Everything in the listing should be restated word for word.

Provided material start

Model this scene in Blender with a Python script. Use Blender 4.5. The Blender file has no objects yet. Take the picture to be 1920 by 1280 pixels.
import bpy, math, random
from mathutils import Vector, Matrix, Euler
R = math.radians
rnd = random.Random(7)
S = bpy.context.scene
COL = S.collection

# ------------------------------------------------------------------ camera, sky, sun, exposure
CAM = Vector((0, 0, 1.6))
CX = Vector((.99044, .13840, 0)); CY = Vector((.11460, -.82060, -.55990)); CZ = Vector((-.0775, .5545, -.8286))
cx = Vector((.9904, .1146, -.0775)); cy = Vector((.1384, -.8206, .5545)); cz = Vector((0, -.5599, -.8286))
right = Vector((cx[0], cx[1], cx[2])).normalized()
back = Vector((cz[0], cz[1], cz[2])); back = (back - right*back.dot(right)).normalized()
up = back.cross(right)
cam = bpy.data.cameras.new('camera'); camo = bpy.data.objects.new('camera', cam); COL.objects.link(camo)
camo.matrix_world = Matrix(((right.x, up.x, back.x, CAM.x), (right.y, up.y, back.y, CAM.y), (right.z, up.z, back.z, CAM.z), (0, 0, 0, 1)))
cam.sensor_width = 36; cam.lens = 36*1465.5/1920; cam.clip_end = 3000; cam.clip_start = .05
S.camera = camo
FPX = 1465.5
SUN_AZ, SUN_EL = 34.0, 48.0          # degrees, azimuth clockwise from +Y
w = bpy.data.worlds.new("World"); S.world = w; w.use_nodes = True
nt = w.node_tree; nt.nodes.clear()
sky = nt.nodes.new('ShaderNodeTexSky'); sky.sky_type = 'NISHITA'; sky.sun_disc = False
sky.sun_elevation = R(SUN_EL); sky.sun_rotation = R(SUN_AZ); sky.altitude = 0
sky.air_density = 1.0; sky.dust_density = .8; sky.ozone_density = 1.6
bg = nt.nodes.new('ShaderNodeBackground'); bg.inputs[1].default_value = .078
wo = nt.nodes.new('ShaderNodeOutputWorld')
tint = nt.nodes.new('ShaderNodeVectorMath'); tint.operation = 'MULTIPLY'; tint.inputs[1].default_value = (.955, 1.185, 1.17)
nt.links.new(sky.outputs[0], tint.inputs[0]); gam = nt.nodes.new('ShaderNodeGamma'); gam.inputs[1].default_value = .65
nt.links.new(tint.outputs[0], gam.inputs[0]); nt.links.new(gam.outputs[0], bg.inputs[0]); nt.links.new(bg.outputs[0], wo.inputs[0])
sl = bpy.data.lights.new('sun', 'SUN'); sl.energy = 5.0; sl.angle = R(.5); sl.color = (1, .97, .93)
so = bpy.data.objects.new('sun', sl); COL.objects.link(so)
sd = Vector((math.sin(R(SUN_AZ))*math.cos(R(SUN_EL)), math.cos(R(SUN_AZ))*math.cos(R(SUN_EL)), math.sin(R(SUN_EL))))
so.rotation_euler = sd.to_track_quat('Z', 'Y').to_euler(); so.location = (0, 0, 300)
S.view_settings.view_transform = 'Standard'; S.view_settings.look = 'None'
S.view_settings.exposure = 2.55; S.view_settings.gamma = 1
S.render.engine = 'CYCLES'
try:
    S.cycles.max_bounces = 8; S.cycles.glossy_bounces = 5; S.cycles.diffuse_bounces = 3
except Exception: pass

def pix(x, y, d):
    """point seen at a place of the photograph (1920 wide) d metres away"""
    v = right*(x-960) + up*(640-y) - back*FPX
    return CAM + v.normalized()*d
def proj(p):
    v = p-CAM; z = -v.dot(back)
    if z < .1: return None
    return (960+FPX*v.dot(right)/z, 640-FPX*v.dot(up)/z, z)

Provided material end

- _Task output_:
Model this scene in Blender with a Python script. Use Blender 4.5. The Blender file has no objects yet. Take the picture to be 1920 by 1280 pixels.
import bpy, math, random
from mathutils import Vector, Matrix, Euler
R = math.radians
rnd = random.Random(7)
S = bpy.context.scene
COL = S.collection

# ------------------------------------------------------------------ camera, sky, sun, exposure
CAM = Vector((0, 0, 1.6))
CX = Vector((.99044, .13840, 0)); CY = Vector((.11460, -.82060, -.55990)); CZ = Vector((-.0775, .5545, -.8286))
cx = Vector((.9904, .1146, -.0775)); cy = Vector((.1384, -.8206, .5545)); cz = Vector((0, -.5599, -.8286))
right = Vector((cx[0], cx[1], cx[2])).normalized()
back = Vector((cz[0], cz[1], cz[2])); back = (back - right*back.dot(right)).normalized()
up = back.cross(right)
cam = bpy.data.cameras.new('camera'); camo = bpy.data.objects.new('camera', cam); COL.objects.link(camo)
camo.matrix_world = Matrix(((right.x, up.x, back.x, CAM.x), (right.y, up.y, back.y, CAM.y), (right.z, up.z, back.z, CAM.z), (0, 0, 0, 1)))
cam.sensor_width = 36; cam.lens = 36*1465.5/1920; cam.clip_end = 3000; cam.clip_start = .05
S.camera = camo
FPX = 1465.5
SUN_AZ, SUN_EL = 34.0, 48.0          # degrees, azimuth clockwise from +Y
w = bpy.data.worlds.new("World"); S.world = w; w.use_nodes = True
nt = w.node_tree; nt.nodes.clear()
sky = nt.nodes.new('ShaderNodeTexSky'); sky.sky_type = 'NISHITA'; sky.sun_disc = False
sky.sun_elevation = R(SUN_EL); sky.sun_rotation = R(SUN_AZ); sky.altitude = 0
sky.air_density = 1.0; sky.dust_density = .8; sky.ozone_density = 1.6
bg = nt.nodes.new('ShaderNodeBackground'); bg.inputs[1].default_value = .078
wo = nt.nodes.new('ShaderNodeOutputWorld')
tint = nt.nodes.new('ShaderNodeVectorMath'); tint.operation = 'MULTIPLY'; tint.inputs[1].default_value = (.955, 1.185, 1.17)
nt.links.new(sky.outputs[0], tint.inputs[0]); gam = nt.nodes.new('ShaderNodeGamma'); gam.inputs[1].default_value = .65
nt.links.new(tint.outputs[0], gam.inputs[0]); nt.links.new(gam.outputs[0], bg.inputs[0]); nt.links.new(bg.outputs[0], wo.inputs[0])
sl = bpy.data.lights.new('sun', 'SUN'); sl.energy = 5.0; sl.angle = R(.5); sl.color = (1, .97, .93)
so = bpy.data.objects.new('sun', sl); COL.objects.link(so)
sd = Vector((math.sin(R(SUN_AZ))*math.cos(R(SUN_EL)), math.cos(R(SUN_AZ))*math.cos(R(SUN_EL)), math.sin(R(SUN_EL))))
so.rotation_euler = sd.to_track_quat('Z', 'Y').to_euler(); so.location = (0, 0, 300)
S.view_settings.view_transform = 'Standard'; S.view_settings.look = 'None'
S.view_settings.exposure = 2.55; S.view_settings.gamma = 1
S.render.engine = 'CYCLES'
try:
    S.cycles.max_bounces = 8; S.cycles.glossy_bounces = 5; S.cycles.diffuse_bounces = 3
except Exception: pass

def pix(x, y, d):
    """point seen at a place of the photograph (1920 wide) d metres away"""
    v = right*(x-960) + up*(640-y) - back*FPX
    return CAM + v.normalized()*d
def proj(p):
    v = p-CAM; z = -v.dot(back)
    if z < .1: return None
    return (960+FPX*v.dot(right)/z, 640-FPX*v.dot(up)/z, z)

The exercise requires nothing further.